### Supplied material

"""

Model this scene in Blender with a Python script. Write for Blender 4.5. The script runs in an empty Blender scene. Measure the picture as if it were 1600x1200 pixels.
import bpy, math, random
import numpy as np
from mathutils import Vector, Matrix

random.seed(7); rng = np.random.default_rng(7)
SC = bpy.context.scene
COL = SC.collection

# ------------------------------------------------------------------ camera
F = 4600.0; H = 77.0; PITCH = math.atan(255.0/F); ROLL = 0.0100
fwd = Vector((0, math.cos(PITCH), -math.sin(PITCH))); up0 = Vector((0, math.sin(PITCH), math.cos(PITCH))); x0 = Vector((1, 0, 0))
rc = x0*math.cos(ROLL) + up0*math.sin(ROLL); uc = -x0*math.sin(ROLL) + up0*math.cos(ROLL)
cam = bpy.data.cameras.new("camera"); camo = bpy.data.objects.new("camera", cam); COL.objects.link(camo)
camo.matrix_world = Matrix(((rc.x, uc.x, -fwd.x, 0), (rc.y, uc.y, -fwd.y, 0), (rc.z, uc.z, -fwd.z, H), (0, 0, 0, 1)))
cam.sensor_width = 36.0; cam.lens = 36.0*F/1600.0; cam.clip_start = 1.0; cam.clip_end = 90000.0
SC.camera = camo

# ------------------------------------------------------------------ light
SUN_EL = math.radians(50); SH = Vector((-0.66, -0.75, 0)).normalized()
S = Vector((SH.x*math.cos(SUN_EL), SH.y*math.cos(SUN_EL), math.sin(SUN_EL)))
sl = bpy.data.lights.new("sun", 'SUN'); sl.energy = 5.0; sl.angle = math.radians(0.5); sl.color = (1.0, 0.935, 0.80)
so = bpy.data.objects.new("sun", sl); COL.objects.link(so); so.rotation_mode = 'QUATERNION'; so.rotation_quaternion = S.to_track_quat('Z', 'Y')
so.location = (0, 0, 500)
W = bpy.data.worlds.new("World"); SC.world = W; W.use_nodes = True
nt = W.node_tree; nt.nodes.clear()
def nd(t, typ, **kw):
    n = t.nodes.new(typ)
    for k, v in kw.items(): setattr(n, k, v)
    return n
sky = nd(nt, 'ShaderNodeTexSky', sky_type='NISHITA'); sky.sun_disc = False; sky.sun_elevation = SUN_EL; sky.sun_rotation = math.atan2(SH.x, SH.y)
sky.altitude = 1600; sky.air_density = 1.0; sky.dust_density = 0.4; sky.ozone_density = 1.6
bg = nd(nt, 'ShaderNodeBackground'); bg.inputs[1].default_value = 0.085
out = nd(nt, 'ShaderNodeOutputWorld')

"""

### Directions for this task
Provide solely the number of lines in the data that include the word "scene".

### Task result
2